AMUSING OURSELVES TO DEATH
There is no question that we are in the most rapidly changing era of humanity and that the hyper novelty of social is impacting our cognitive abilities in ways we have never seen preivously. And my dismissal of social media often makes people mistakenly categorize me as a Luddite. But I probably consume more media than most people (more on that in the coming weeks) and I'm deeply excited about the possibility to harness future technologies for positive social, educational, and economic change.
But what I have found in the last year is that it takes a sobering stance to be able to navigate all of the changes that are being introduced to us. I have found that the key to my success and contentment without social is my ability to think critically and creatively about what arises as a result of being forced to make the most of what I have without a social media following and by noticing the world around me as a result of not defaulting to an algorithm to create my world view.
For the past year, my perspective has always been if you love social, use it. I continue to teach people how to create content that aligns with their culture and how to analyze their data. I'm always clear that I'm not here to push my vision on them, but to help facilitate their own. But over the past few months, I've tried to stretch entrepreneurs to think about what else they can be doing instead of social because I love the creative solutions that arise when we are forced to take the most common choice off the table and imagine a world of possibilities without it.
And what has been most disturbing to me as I work with entrepreneurs is that in many, I have noticed their capacities to think critically and creatively diminish as they fall victim to the myth that if you want to stay relevant in the 21st century you need to adapt your business to the tools of the time. What I find so odd about this is that I now think anyone using social is actually behind the times. It's no longer 2012. Social isn't novel anymore, add strategies that birthed the successful digitally native brands of that era can no longer be replicated. Yet still, most entrepreneurs are stuck.
This loss of both creative and critical thinking comes as no surprise as Neil Postman warned us over 4 decades ago in the forward of his 1984 classic, Amusing Ourselves to Death:
We were keeping our eye on 1984. When the year came and the prophecy didn’t, thoughtful Americans sang softly in praise of themselves. The roots of liberal democracy had held.

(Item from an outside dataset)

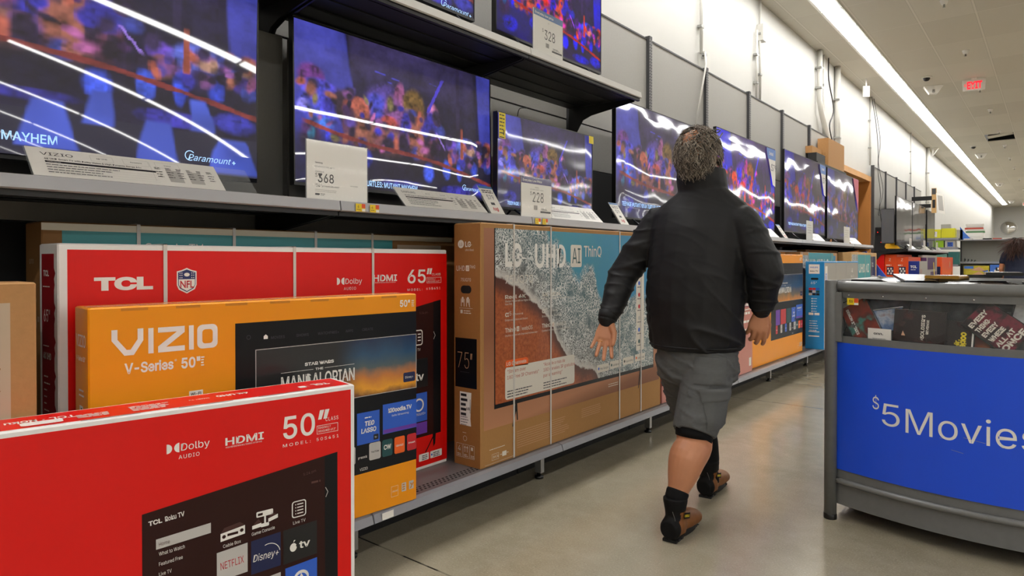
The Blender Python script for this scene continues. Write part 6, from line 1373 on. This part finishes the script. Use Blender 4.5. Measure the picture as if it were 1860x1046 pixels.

Wherever else the terror had happened, we, at least, had not been visited by Orwellian nightmares.
But we had forgotten that alongside Orwell’s dark vision, there was another—slightly older, slightly less well known, equally chilling: Aldous Huxley’s Brave New World. Contrary to common belief even among the educated, Huxley and Orwell did not prophesy the same thing. Orwell warns that we will be overcome by an externally imposed oppression. But in Huxley’s vision, no Big Brother is required to deprive people of their autonomy, maturity and history. As he saw it, people will come to love their oppression, to adore the technologies that undo their capacities to think.
What Orwell feared were those who would ban books. What Huxley feared was that there would be no reason to ban a book, for there would be no one who wanted to read one. Orwell feared those who would deprive us of information. Huxley feared those who would give us so much that we would be reduced to passivity and egoism. Orwell feared that the truth would be concealed from us. Huxley feared the truth would be drowned in a sea of irrelevance. Orwell feared we would become a captive culture. Huxley feared we would become a trivial culture, preoccupied with some equivalent of the feelies, the orgy porgy, and the centrifugal bumblepuppy. As Huxley remarked in Brave New World Revisited, the civil libertarians and rationalists who are ever on the alert to oppose tyranny “failed to take into account man’s almost infinite appetite for distractions.” In 1984, Huxley added, people are controlled by inflicting pain. In Brave New World, they are controlled by inflicting pleasure. In short, Orwell feared that what we hate will ruin us. Huxley feared that what we love will ruin us.
This book is about the possibility that Huxley, not Orwell, was right.